As part of the deal, seven black and Asian workers who were denied jobs as Ford lorry drivers shared pounds 70,000 in compensation, according to company sources.

The agreement, struck on the day that industrial tribunal cases were about to start, also involves new selection procedures for the pounds 30,000 a year jobs - the highest paid among manual workers at the company.

While some 45 per cent of workers at Ford's Dagenham plant are black or Asian, less than two per cent of the 300 employees of the truck fleet, also based at the Essex complex, come from the ethnic minorities.

In answer to allegations about the recruitment system, the company has agreed that outside independent specialists will help in the assessment and training procedures. The company has also agreed that it's "ethnic monitoring" system will be extended to the truck fleet.

Bob Purkiss, equality officer at the Transport and General Workers' Union, which backed the seven who brought the case, said he was "very happy" with the deal. "We have reached a full agreement with the company and it is now incumbent on everyone to implement it," he said.

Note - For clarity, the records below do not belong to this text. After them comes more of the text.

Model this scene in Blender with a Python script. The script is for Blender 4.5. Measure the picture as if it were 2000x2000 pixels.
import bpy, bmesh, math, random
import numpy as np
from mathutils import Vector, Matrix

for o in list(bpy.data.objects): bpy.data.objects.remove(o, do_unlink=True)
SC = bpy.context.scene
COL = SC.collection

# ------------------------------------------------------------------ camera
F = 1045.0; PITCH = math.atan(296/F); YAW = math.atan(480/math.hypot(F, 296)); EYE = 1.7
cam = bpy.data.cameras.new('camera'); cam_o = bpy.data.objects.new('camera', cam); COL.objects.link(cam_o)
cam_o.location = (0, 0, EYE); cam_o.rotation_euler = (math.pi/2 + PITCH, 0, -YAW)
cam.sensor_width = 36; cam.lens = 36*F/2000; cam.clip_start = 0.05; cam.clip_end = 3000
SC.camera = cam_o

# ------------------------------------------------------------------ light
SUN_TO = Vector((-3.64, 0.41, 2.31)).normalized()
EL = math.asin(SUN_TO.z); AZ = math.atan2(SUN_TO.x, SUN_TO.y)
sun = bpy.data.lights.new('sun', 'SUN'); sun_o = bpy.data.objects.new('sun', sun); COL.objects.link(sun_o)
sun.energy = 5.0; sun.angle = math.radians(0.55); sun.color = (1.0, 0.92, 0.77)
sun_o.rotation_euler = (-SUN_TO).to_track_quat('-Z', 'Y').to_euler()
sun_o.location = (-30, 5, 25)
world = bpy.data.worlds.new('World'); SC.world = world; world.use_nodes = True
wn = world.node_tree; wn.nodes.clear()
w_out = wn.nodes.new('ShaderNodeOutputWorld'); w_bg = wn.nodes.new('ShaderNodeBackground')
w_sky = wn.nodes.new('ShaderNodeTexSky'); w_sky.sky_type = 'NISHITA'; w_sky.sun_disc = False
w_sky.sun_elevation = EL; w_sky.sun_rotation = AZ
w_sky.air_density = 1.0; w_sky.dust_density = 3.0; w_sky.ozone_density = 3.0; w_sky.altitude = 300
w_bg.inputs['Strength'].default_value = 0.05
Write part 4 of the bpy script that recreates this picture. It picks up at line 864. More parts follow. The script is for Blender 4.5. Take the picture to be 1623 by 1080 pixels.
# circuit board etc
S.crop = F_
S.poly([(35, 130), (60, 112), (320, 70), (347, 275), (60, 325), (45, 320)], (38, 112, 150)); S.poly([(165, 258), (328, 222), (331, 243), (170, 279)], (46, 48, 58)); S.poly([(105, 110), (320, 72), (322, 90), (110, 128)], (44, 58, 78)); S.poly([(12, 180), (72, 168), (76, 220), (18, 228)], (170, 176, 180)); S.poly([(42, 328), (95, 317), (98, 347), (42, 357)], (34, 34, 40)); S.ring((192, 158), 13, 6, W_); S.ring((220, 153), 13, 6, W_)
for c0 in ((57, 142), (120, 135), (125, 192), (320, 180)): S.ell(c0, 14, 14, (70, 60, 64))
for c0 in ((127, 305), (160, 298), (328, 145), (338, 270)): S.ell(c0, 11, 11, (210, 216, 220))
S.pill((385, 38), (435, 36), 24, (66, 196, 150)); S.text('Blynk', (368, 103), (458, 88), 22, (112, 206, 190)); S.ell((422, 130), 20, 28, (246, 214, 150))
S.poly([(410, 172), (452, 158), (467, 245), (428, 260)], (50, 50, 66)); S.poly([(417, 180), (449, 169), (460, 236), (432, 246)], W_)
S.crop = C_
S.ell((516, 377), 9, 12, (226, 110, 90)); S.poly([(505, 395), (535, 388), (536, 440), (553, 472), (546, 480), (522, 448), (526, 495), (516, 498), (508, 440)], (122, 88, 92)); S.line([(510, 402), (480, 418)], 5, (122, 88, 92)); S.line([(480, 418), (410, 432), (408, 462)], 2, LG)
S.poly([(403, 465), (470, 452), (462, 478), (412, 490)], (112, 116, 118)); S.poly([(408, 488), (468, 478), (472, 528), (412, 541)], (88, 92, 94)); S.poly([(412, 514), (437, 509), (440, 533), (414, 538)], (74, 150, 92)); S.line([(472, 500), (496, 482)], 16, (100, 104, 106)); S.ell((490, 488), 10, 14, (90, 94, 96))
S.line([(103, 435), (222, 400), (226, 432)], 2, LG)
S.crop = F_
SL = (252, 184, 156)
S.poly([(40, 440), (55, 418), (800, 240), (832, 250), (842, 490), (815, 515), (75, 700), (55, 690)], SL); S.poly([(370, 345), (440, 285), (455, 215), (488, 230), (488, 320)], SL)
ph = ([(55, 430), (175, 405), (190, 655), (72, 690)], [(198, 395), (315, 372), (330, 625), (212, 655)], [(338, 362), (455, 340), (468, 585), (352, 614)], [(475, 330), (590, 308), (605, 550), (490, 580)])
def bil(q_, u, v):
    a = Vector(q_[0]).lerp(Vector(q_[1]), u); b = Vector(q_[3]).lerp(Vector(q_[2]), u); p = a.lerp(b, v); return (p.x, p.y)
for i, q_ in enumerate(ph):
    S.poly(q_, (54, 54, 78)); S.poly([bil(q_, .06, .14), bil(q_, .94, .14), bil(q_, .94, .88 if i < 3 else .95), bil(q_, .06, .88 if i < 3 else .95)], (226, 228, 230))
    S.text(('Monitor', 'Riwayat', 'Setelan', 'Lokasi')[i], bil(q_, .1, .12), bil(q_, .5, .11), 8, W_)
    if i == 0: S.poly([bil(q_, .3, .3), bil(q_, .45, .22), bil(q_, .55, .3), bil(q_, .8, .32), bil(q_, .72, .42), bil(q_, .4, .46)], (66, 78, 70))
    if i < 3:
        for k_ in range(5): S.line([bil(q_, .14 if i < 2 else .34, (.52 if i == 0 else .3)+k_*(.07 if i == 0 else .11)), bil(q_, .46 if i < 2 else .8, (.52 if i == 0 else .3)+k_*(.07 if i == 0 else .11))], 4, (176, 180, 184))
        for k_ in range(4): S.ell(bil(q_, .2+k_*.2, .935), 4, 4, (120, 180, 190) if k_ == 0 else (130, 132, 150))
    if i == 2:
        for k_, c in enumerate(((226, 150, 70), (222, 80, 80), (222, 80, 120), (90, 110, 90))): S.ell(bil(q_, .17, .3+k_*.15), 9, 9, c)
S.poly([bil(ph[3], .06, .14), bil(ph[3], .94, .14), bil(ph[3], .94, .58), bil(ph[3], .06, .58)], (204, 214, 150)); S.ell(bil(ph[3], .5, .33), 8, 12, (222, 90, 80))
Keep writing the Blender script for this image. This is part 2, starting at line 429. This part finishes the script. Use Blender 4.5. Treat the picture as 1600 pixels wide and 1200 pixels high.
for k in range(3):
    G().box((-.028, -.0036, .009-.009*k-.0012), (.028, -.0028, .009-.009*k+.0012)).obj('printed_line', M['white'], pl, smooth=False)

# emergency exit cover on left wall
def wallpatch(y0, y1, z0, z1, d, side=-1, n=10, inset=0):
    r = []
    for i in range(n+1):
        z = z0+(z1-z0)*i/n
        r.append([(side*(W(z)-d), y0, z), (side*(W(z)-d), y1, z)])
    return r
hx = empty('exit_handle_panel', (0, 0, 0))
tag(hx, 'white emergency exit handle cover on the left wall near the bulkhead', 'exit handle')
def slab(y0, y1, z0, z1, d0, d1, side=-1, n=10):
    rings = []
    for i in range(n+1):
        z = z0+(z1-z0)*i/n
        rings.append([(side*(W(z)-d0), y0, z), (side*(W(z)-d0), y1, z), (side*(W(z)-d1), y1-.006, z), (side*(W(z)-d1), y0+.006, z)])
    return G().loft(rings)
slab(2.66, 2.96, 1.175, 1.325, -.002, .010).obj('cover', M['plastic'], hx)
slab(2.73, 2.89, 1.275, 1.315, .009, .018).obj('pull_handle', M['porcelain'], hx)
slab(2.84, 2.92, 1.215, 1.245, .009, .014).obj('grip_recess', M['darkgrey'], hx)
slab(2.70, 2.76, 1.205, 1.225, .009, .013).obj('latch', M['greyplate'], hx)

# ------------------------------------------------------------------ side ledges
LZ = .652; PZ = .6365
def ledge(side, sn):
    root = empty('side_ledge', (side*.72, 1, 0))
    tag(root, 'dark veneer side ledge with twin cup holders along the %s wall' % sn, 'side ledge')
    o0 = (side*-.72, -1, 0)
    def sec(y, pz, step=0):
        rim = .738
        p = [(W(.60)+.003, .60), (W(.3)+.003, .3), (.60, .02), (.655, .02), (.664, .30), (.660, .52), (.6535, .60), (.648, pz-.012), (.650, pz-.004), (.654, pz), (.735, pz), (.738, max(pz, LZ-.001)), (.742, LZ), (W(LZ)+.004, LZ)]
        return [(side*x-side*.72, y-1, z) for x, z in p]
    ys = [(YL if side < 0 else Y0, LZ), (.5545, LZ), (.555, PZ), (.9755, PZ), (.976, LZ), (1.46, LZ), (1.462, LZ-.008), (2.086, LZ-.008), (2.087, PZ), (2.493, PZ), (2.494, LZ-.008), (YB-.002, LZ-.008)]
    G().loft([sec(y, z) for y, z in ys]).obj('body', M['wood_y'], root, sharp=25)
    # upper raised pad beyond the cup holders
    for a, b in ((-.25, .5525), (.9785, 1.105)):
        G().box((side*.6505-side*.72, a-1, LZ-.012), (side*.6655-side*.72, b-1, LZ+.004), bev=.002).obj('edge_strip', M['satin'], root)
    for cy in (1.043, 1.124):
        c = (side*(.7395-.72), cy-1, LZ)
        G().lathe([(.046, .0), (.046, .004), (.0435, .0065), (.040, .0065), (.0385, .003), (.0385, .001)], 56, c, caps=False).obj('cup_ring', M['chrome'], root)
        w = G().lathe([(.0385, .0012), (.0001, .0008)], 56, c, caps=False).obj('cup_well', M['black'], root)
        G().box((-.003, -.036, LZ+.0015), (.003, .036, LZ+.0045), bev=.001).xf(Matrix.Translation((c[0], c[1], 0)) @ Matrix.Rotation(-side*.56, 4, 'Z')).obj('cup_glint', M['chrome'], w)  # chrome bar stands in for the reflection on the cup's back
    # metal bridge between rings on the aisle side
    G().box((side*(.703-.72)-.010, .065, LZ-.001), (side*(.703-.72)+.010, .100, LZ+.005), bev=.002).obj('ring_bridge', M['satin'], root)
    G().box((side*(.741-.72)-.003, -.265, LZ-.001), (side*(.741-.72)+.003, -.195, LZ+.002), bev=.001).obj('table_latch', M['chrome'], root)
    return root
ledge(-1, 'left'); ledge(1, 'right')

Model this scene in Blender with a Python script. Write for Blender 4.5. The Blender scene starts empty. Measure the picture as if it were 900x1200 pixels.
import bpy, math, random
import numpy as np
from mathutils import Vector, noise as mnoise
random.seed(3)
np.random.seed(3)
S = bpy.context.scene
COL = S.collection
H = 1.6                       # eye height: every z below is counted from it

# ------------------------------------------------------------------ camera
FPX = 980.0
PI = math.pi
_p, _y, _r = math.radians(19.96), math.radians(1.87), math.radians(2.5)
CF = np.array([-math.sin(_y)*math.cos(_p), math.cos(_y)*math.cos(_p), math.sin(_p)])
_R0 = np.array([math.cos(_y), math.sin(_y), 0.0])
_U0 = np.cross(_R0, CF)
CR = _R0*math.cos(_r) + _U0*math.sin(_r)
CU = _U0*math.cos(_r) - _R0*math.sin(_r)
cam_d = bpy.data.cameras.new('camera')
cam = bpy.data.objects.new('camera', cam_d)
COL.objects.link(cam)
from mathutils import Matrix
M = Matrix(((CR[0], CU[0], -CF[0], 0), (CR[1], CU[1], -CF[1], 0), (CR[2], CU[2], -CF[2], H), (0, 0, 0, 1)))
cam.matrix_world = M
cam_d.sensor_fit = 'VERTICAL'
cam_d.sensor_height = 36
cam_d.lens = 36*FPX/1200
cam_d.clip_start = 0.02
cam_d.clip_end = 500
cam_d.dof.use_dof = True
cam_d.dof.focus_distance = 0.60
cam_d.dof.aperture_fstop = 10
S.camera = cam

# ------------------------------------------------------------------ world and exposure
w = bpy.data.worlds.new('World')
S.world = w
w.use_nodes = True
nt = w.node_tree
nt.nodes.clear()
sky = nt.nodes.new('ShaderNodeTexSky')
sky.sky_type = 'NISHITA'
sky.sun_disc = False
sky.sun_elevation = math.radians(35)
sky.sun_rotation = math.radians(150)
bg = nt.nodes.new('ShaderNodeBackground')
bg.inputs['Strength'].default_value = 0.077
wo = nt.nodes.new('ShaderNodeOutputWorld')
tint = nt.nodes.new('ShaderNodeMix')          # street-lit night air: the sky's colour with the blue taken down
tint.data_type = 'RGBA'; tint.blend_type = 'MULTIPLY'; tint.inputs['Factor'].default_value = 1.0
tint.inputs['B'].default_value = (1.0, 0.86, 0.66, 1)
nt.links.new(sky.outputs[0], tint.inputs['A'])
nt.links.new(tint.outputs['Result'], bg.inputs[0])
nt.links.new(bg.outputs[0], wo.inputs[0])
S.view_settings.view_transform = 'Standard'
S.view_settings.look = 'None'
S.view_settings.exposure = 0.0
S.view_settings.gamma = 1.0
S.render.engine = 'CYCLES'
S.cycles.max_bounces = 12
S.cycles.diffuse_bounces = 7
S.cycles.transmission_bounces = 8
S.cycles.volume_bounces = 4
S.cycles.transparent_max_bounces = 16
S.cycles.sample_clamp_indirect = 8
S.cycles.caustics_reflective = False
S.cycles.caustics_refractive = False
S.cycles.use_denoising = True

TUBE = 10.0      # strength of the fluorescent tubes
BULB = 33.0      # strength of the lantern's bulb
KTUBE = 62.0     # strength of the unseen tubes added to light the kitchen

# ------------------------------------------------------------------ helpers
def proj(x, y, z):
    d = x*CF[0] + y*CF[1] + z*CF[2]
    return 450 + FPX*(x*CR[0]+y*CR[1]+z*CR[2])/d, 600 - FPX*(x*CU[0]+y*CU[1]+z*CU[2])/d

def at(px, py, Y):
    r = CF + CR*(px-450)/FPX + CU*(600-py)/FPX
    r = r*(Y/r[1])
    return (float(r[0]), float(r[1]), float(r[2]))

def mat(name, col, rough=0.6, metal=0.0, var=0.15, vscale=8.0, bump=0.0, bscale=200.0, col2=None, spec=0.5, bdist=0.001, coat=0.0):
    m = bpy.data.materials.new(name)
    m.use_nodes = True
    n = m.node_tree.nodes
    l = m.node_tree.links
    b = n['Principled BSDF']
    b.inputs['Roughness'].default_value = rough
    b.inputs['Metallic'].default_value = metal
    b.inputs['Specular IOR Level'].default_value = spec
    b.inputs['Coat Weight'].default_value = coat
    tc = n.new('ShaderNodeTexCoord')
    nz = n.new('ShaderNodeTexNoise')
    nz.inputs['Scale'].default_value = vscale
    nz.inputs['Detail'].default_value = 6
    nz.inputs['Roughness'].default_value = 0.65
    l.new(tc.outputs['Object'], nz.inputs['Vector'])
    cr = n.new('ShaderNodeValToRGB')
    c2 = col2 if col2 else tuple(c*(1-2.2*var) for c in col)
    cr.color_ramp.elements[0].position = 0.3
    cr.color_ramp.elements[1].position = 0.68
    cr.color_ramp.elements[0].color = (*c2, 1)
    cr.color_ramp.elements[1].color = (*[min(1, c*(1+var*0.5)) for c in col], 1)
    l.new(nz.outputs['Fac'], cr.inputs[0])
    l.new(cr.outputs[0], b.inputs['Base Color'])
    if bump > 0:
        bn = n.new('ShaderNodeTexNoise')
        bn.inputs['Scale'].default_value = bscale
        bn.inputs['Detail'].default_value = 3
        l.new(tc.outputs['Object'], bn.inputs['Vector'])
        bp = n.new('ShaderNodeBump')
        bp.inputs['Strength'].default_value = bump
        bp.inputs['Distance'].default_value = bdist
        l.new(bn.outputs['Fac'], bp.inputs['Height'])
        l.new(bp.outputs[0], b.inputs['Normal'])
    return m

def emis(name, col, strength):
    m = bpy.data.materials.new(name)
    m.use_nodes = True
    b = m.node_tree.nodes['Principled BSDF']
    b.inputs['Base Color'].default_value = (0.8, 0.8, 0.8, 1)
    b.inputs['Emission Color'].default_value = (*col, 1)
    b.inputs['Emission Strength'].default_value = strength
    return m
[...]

He argued that Ford was not among the worst transgressors when it came to discrimination. "Look at the banks, look at the City, where are the black people there?" he asked.

A spokeswoman for Ford conceded that it would be many years before the ethnic mix of lorry drivers would reflect the composition of the main factories at Dagenham because there was a very low labour turnover.

Ford had been accused of acquiescing in a system of recruitment which effectively handed jobs down from father to son, thus excluding ethnic minorities. The truck drivers are generally regarded as the most industrially powerful group of workers in Ford. Because they deliver Ford parts from plant to plant throughout Europe, they can bring the whole operation to a halt within days.

That power has increased in recent years as the "just-in-time" principle of production has reduced the number of components kept at each individual site.

The truck drivers have been highly critical of the TGWU, their own union, and have voted to join the rival United Road Transport Union.

Mr Purkiss was at pains however to point out that the tribunal cases were taken against the company not the truck drivers.

Jack Nasser, chairman of Ford of Europe, has agreed to meet Ian McCartney, Labour's chief employment spokesman and other MPs to discuss the plan to shed 1,300 jobs from Ford's Halewood plant.

Mr Nasser confirmed that he had met Ian Lang president of the Board of Trade, to ask whether grants would be available to pave the way for fresh vehicle production at the Merseyside plant.